Aim: Transcribe only part of the material below: the lines from the one containing "The Blender Python" through the one containing "9.4).build('roof_edge', M['alu'], o)", inclusive, exactly as written.

Material supplied:
<<<<

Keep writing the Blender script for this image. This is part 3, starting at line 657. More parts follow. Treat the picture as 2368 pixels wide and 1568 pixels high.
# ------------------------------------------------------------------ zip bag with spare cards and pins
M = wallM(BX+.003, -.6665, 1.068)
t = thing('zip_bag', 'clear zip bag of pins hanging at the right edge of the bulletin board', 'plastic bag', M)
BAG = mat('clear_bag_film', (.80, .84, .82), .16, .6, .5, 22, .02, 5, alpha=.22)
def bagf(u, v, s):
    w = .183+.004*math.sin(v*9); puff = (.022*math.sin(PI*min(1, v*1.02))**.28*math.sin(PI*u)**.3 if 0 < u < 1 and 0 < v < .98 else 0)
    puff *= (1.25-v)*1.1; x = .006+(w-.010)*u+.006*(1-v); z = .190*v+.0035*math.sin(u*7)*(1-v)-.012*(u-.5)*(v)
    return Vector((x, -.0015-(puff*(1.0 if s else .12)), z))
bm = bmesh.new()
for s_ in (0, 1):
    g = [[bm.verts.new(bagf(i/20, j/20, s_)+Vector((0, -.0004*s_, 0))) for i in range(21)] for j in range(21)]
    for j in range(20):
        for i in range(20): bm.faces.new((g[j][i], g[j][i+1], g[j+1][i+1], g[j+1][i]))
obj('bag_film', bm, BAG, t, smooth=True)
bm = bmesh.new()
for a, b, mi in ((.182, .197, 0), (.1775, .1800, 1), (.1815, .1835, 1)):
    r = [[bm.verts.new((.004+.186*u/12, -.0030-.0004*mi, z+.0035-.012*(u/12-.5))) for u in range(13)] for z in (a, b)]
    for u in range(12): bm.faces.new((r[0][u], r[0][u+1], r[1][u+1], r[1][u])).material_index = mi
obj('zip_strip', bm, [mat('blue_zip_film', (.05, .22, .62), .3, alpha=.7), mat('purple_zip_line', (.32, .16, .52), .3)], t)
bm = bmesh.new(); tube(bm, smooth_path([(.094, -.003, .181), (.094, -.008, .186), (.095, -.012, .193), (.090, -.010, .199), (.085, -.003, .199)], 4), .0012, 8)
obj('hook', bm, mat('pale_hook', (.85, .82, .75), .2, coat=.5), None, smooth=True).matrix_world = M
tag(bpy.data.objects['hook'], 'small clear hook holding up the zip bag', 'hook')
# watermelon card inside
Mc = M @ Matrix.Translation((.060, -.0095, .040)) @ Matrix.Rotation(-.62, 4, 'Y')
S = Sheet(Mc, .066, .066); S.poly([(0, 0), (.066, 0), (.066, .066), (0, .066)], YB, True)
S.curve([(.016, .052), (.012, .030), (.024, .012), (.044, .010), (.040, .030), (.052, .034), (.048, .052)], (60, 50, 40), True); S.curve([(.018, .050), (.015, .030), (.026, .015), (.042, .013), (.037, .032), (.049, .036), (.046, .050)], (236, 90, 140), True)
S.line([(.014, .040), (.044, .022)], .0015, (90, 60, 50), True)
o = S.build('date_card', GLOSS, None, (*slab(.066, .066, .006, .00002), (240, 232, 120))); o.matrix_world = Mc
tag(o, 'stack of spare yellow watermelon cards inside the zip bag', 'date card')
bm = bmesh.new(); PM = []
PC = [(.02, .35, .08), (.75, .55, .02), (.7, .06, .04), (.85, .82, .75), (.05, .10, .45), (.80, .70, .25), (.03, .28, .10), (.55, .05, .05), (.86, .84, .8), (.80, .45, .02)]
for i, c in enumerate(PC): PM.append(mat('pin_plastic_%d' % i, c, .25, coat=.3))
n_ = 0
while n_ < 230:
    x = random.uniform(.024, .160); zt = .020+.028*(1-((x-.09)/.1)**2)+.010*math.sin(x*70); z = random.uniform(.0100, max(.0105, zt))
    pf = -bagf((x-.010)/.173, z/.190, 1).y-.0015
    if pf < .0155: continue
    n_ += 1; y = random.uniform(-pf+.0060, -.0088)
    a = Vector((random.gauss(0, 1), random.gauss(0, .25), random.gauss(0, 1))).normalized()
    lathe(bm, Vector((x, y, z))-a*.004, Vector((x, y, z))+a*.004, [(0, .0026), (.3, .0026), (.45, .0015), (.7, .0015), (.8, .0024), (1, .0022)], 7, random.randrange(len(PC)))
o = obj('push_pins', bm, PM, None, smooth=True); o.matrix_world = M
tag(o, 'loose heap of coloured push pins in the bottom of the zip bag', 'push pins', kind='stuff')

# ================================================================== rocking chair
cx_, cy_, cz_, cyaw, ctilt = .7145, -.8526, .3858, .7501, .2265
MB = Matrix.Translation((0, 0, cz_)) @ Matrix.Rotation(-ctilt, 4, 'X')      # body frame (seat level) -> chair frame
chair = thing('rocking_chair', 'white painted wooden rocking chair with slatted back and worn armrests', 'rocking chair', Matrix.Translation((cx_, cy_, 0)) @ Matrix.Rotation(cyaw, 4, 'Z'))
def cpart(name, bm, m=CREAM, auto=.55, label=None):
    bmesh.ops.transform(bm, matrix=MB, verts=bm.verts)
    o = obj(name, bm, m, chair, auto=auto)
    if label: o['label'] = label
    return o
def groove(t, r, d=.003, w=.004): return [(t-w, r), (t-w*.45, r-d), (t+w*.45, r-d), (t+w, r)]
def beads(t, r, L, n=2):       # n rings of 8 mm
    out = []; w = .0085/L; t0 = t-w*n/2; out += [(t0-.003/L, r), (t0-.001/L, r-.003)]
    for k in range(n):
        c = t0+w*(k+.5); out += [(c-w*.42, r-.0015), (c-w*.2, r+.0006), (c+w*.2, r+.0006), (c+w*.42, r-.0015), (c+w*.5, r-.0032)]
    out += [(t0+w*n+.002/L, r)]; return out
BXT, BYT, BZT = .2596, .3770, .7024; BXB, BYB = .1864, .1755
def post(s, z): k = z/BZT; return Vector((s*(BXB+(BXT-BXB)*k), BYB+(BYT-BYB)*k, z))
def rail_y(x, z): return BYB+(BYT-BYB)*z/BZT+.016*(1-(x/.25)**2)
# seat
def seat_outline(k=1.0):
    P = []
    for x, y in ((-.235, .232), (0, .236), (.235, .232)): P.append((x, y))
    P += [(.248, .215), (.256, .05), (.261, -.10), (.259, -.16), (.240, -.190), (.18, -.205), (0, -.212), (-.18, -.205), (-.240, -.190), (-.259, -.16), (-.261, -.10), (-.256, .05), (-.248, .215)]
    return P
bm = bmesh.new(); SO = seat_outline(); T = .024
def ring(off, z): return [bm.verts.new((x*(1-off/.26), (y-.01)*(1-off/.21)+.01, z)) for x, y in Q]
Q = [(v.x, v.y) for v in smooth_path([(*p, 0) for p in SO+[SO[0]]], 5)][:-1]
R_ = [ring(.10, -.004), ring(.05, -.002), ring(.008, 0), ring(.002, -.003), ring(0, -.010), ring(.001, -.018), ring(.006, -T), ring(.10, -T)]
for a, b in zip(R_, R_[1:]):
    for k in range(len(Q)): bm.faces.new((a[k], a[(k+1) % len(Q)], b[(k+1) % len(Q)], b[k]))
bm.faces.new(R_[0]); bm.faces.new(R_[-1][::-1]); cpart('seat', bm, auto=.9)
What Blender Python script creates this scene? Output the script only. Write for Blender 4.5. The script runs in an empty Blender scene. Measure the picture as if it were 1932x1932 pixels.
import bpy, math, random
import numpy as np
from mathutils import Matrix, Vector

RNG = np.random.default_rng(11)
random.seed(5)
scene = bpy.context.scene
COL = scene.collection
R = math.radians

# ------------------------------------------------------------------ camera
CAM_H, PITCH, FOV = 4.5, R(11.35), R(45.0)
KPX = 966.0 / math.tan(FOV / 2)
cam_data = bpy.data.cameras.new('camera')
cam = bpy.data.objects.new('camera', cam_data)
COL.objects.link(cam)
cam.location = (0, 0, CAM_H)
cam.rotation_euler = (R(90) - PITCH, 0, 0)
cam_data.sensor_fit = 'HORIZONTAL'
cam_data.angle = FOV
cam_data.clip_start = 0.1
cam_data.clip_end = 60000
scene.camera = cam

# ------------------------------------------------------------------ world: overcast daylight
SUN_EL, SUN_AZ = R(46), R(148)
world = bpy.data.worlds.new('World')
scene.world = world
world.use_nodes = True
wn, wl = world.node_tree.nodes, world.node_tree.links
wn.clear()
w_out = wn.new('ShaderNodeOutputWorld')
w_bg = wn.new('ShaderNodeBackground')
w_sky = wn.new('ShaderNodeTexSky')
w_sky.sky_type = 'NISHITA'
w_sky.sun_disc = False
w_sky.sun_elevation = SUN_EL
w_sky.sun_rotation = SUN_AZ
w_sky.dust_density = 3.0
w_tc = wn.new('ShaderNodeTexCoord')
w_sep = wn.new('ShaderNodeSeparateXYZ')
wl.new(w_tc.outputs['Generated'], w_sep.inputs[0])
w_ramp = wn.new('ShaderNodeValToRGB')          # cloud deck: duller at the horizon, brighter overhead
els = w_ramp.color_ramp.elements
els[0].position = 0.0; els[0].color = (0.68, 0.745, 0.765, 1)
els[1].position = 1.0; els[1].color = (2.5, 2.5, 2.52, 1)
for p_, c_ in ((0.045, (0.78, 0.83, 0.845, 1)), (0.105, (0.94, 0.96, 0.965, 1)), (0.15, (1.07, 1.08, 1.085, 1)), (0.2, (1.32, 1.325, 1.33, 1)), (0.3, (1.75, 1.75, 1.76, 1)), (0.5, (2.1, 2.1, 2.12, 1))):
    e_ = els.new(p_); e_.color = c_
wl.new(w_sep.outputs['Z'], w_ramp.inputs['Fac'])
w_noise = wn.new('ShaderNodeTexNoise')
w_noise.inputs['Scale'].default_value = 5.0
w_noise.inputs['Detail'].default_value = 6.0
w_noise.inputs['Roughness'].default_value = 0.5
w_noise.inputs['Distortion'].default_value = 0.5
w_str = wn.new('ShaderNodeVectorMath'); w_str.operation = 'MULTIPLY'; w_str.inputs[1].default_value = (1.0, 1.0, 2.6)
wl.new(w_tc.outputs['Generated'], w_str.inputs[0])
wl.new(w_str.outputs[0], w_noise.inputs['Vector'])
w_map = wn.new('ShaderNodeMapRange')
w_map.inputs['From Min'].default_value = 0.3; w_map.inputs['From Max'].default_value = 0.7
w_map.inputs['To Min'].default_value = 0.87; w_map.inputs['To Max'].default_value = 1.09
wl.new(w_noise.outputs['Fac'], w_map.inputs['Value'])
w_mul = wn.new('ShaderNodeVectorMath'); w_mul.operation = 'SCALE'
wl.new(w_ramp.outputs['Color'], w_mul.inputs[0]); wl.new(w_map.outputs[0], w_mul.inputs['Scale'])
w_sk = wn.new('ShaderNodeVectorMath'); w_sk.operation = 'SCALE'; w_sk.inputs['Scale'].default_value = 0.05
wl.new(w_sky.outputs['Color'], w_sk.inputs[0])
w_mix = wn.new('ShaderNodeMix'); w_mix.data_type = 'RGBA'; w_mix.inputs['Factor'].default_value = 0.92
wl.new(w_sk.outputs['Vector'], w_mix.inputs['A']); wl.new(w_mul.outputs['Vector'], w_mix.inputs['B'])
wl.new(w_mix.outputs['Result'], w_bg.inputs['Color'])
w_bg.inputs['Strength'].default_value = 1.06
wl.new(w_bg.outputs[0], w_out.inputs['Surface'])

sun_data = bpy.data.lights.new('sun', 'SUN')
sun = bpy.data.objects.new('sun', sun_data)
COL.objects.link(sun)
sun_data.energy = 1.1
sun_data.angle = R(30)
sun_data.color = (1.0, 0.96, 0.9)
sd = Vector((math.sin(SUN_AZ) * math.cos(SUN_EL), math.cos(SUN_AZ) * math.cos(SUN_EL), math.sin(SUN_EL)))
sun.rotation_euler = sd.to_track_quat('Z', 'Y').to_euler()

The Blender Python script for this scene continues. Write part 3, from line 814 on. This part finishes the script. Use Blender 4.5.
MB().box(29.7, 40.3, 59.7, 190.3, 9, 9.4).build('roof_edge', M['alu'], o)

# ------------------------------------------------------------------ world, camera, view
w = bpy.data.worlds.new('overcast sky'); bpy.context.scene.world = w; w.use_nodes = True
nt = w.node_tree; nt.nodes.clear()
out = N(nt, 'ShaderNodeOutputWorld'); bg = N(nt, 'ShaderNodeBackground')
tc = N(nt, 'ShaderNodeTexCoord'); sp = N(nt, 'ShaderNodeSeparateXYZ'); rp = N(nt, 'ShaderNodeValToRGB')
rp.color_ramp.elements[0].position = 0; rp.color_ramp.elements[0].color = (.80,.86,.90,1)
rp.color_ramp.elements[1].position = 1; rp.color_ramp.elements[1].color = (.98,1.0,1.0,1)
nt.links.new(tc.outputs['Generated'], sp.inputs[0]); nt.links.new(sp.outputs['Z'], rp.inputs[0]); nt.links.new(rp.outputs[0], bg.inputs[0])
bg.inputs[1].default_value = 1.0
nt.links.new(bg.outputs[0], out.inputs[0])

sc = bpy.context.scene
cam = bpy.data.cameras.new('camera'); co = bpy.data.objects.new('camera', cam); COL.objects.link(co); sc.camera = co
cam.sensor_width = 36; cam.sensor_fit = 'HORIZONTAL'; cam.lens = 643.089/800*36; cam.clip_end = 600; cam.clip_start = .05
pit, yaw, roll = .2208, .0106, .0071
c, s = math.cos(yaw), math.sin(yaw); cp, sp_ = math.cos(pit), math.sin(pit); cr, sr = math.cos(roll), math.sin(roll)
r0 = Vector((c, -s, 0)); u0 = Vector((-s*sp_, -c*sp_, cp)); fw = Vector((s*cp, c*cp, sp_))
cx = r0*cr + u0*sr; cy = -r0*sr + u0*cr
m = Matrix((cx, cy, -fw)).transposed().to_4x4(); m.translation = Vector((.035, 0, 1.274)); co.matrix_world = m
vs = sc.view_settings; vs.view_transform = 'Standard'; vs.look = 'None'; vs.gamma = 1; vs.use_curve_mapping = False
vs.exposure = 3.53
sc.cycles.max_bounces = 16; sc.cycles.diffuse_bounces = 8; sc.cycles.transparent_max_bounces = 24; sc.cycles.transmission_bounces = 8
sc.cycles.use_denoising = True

>>>>

Task solution:
The Blender Python script for this scene continues. Write part 3, from line 814 on. This part finishes the script. Use Blender 4.5.
MB().box(29.7, 40.3, 59.7, 190.3, 9, 9.4).build('roof_edge', M['alu'], o)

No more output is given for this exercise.